Pick out each line below containing "pixels".

DATASET ENTRIES
[start]

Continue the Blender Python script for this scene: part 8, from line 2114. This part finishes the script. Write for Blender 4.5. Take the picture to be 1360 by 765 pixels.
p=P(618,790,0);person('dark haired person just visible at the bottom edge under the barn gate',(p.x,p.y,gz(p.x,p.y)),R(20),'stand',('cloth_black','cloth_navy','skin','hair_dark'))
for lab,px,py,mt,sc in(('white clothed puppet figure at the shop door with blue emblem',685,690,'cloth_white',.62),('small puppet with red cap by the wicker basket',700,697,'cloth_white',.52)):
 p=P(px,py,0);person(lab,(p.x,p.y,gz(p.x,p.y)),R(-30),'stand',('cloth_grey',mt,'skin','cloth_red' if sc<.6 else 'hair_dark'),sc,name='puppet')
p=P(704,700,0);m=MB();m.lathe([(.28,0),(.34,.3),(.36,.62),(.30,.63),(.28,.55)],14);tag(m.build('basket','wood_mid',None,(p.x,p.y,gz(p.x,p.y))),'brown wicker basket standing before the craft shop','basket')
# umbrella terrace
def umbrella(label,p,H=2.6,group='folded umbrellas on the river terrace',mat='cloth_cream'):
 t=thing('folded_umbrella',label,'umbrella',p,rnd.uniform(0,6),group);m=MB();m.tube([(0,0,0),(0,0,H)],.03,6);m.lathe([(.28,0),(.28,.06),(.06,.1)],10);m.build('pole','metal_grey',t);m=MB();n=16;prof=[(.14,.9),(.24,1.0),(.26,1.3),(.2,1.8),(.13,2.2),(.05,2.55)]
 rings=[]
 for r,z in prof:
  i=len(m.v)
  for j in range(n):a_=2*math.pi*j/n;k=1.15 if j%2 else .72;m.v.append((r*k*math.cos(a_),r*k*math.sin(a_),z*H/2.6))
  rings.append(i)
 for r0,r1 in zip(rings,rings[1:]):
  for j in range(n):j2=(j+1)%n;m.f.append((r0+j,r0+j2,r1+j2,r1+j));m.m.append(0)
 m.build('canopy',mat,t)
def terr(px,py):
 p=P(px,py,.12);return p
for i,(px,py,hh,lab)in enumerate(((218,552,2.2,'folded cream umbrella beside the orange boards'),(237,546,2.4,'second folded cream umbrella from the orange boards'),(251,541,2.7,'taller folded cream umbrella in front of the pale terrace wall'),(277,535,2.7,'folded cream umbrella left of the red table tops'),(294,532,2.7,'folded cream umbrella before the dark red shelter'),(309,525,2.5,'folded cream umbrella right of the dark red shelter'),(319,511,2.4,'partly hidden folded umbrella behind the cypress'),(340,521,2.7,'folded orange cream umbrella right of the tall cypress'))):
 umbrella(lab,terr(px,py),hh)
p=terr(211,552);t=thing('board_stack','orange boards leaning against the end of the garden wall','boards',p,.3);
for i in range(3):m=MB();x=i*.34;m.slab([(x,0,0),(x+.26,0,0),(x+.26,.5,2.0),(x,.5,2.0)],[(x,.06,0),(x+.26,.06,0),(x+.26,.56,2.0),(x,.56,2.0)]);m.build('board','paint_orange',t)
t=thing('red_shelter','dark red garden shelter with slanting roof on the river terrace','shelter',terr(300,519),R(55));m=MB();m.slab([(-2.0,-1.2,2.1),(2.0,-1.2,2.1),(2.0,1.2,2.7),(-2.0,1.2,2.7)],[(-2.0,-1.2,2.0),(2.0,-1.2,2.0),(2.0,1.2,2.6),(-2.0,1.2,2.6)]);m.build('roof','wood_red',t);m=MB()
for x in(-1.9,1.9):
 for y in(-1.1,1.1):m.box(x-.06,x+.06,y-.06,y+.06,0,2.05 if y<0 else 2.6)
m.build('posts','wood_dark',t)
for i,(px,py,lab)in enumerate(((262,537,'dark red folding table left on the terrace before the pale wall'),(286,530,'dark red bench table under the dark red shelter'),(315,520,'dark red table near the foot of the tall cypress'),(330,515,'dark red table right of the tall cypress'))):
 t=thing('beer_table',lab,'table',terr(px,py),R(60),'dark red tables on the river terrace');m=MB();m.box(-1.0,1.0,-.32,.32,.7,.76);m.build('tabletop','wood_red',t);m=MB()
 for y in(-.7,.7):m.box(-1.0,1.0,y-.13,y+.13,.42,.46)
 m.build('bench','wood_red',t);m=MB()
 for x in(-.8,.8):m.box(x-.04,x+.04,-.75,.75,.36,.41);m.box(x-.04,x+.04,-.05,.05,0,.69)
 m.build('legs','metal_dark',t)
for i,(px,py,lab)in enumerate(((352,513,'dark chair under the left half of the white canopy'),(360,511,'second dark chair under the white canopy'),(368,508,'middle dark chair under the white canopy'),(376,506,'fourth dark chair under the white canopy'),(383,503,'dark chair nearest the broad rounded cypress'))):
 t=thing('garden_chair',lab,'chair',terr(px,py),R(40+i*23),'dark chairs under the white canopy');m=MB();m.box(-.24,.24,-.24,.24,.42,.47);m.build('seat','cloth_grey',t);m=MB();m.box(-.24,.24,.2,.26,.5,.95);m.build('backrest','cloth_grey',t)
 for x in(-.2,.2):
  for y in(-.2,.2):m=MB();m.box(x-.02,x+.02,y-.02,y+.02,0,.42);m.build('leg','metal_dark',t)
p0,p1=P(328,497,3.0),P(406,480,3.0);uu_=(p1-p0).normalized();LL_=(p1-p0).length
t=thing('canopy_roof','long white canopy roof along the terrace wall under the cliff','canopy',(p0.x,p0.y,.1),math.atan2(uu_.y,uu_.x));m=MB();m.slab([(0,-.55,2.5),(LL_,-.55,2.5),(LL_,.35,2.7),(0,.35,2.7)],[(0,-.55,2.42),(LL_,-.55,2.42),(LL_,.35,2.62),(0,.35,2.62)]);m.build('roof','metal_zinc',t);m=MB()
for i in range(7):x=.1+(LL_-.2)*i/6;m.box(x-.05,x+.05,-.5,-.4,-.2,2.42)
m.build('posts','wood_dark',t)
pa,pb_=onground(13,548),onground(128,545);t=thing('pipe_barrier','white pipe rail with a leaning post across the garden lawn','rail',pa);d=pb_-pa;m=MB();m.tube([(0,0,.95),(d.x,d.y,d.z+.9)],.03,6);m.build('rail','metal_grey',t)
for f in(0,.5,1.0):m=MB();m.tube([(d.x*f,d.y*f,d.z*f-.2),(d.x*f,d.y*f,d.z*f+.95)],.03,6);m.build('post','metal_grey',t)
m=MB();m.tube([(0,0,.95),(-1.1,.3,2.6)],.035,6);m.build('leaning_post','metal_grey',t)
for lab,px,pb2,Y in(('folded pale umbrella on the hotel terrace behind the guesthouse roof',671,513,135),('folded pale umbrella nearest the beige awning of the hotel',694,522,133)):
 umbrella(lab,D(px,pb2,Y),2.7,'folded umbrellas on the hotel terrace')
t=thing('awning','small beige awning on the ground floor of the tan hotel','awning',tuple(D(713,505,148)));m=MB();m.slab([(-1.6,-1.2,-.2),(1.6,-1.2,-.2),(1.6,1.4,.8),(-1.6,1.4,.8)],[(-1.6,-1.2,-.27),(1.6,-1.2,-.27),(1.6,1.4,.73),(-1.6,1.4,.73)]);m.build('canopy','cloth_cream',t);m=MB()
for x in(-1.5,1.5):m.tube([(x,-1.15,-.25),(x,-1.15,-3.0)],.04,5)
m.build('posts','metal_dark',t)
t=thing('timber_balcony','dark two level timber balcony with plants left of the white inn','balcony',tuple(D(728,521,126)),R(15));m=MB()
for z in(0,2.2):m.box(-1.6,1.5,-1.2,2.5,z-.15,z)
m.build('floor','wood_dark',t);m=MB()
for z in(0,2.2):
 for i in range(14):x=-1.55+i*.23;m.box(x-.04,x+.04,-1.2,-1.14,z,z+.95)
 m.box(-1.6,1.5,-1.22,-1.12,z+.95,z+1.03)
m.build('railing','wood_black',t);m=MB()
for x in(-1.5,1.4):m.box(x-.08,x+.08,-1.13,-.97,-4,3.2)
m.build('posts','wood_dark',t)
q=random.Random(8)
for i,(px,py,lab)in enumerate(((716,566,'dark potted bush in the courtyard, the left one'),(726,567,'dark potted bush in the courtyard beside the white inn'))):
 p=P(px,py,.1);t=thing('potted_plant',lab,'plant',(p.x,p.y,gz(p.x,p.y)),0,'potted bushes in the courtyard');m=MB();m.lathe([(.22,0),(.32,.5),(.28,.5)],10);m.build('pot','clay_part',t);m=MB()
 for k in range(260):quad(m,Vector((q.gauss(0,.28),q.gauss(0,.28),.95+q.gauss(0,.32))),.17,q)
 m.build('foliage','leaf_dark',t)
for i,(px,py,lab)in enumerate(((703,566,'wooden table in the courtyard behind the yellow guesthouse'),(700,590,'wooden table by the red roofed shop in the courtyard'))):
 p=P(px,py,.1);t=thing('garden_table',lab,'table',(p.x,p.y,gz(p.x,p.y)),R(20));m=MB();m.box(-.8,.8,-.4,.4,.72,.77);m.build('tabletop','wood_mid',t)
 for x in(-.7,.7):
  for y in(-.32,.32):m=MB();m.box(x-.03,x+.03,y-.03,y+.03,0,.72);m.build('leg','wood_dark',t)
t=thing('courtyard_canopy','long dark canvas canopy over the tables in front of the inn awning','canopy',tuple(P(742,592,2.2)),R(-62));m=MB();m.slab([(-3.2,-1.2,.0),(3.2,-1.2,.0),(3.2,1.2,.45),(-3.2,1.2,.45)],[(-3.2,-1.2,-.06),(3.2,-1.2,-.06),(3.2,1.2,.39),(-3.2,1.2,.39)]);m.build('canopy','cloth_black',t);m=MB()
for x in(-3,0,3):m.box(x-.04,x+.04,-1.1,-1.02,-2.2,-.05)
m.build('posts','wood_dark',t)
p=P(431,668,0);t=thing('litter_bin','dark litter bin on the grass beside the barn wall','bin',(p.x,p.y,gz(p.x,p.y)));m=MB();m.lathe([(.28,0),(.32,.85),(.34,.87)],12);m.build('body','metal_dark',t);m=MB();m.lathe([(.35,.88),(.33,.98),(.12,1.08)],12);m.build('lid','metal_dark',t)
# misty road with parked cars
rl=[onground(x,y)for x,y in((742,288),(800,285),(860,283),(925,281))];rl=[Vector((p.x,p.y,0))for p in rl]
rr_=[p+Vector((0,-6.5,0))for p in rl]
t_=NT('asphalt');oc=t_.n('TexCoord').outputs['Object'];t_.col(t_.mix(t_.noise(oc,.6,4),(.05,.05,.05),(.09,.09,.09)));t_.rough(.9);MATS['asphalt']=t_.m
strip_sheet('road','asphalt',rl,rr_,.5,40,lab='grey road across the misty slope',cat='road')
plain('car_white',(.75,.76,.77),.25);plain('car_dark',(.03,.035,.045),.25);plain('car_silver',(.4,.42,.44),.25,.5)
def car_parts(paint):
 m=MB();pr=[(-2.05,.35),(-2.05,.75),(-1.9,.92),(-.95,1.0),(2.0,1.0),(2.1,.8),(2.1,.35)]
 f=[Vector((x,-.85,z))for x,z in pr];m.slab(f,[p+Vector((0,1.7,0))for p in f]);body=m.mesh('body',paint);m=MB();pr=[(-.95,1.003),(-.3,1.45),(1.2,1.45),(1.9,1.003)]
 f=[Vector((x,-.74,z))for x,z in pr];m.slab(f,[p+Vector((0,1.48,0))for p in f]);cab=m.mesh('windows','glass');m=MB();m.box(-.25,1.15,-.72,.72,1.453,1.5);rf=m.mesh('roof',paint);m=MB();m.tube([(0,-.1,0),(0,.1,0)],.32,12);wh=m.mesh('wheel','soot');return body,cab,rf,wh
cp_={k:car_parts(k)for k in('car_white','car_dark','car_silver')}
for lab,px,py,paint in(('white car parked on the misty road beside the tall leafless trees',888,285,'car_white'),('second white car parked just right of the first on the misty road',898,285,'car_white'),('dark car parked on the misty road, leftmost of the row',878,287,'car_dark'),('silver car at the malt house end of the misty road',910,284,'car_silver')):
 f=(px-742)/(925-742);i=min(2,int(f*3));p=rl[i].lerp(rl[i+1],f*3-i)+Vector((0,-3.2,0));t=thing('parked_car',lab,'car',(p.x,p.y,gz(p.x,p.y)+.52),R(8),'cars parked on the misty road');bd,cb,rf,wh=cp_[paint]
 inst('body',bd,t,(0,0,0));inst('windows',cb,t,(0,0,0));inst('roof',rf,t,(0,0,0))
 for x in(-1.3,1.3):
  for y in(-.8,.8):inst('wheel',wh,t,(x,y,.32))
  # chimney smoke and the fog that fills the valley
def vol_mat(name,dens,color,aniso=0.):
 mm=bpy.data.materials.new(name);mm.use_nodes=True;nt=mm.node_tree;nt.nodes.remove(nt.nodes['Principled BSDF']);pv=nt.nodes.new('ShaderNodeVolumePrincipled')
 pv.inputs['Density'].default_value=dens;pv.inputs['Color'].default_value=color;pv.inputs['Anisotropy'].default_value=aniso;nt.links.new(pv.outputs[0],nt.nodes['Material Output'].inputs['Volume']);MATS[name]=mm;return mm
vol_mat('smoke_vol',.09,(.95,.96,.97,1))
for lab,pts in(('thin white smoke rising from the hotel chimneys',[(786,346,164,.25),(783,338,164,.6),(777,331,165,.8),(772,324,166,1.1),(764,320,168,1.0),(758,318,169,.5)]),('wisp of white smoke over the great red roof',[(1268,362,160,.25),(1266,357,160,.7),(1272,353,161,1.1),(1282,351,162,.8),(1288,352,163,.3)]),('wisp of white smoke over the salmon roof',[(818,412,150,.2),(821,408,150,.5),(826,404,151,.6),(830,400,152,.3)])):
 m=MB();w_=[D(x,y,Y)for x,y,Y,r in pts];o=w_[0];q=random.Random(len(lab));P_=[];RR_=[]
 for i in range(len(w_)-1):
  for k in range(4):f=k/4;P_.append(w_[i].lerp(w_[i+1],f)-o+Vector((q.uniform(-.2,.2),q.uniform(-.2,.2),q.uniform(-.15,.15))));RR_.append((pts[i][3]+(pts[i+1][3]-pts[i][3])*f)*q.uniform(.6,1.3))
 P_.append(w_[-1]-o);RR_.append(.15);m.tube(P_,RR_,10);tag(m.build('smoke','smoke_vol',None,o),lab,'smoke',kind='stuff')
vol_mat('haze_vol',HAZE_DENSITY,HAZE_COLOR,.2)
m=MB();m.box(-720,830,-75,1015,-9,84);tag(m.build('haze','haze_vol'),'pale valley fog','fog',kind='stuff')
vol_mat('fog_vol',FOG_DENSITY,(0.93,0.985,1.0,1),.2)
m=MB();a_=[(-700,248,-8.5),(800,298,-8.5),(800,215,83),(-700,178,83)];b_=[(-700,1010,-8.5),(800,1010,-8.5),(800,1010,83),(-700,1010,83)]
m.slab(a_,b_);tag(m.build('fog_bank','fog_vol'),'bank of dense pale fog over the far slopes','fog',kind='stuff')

[end]
[start]

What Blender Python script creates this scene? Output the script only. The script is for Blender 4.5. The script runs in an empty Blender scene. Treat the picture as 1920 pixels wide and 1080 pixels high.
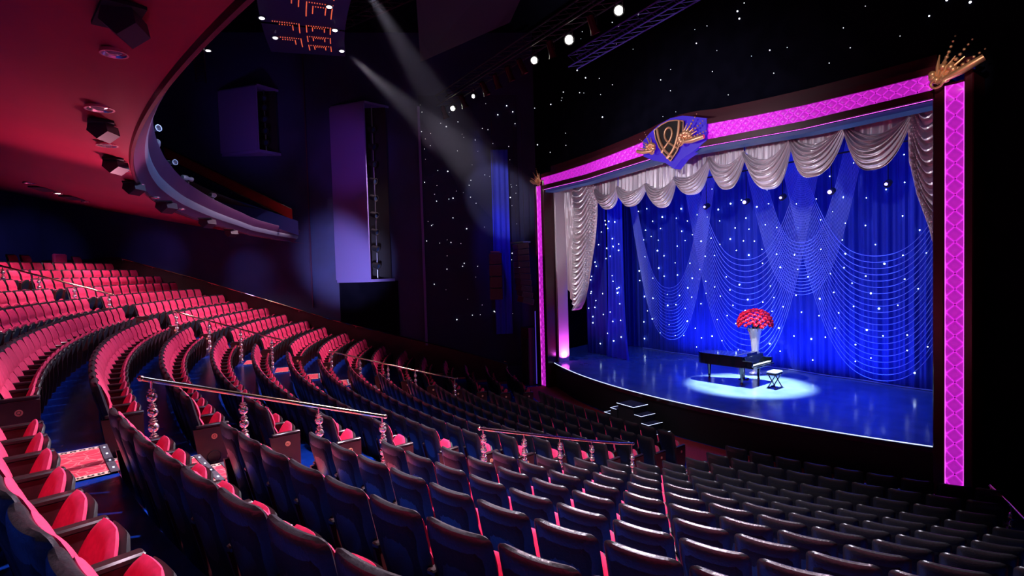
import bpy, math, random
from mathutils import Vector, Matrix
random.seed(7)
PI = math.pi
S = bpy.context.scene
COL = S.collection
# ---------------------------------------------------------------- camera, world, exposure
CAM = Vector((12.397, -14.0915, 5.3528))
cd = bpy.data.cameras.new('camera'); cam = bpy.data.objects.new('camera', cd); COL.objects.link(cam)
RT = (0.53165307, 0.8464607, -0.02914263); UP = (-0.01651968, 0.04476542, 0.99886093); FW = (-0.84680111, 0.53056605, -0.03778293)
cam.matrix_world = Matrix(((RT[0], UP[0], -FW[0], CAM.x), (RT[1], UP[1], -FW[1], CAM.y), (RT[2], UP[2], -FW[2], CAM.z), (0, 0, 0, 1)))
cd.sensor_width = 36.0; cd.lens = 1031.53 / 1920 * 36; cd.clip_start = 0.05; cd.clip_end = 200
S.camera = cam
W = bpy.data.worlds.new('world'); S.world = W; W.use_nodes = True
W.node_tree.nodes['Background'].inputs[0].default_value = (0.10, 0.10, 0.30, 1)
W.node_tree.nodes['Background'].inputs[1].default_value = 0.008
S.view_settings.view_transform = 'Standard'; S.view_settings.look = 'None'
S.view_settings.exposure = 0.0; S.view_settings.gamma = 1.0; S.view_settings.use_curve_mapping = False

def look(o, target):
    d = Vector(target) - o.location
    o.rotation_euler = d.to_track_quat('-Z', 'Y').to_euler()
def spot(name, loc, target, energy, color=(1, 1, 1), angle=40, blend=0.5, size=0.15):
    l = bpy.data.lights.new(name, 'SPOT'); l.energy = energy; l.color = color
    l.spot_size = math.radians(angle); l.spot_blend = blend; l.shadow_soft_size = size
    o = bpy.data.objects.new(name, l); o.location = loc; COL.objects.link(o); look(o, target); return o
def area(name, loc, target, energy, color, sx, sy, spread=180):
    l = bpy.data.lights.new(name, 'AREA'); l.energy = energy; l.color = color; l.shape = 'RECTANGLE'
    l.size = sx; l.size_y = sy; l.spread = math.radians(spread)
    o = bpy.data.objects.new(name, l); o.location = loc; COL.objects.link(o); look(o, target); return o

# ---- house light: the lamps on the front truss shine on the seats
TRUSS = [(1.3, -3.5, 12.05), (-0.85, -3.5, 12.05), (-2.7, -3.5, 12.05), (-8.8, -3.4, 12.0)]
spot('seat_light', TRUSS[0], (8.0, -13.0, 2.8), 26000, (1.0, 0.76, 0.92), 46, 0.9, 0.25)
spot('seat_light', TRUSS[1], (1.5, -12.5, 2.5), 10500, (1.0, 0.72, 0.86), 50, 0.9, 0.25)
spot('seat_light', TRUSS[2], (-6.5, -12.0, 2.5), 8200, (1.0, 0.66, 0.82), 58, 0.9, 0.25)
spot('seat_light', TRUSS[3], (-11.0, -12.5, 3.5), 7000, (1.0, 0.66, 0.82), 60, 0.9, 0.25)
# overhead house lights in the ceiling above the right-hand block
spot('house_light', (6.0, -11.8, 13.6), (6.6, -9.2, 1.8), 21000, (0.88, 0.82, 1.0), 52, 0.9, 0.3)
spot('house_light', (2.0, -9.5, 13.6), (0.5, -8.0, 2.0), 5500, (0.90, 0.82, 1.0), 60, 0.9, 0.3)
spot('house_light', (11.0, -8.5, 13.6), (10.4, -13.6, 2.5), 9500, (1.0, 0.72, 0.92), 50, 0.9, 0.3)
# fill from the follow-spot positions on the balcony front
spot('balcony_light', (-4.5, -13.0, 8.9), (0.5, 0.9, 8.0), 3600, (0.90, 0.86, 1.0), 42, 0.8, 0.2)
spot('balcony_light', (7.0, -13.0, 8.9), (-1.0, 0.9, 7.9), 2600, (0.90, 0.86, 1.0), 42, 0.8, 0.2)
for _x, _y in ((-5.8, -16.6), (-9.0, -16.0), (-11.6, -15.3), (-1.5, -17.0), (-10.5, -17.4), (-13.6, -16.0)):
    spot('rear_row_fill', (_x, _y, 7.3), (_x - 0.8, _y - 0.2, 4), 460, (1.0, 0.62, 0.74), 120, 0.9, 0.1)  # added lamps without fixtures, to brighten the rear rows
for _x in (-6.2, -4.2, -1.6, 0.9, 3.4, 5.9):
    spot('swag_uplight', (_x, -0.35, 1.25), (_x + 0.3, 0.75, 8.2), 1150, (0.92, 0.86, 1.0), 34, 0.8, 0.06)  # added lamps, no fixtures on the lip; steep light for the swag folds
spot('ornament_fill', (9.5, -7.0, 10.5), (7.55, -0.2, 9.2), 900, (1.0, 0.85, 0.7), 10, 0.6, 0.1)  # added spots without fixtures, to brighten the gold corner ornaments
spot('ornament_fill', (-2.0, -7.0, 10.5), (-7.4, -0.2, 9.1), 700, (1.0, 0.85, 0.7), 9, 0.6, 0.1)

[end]

OUTPUT FOR THIS EXERCISE
Continue the Blender Python script for this scene: part 8, from line 2114. This part finishes the script. Write for Blender 4.5. Take the picture to be 1360 by 765 pixels.
What Blender Python script creates this scene? Output the script only. The script is for Blender 4.5. The script runs in an empty Blender scene. Treat the picture as 1920 pixels wide and 1080 pixels high.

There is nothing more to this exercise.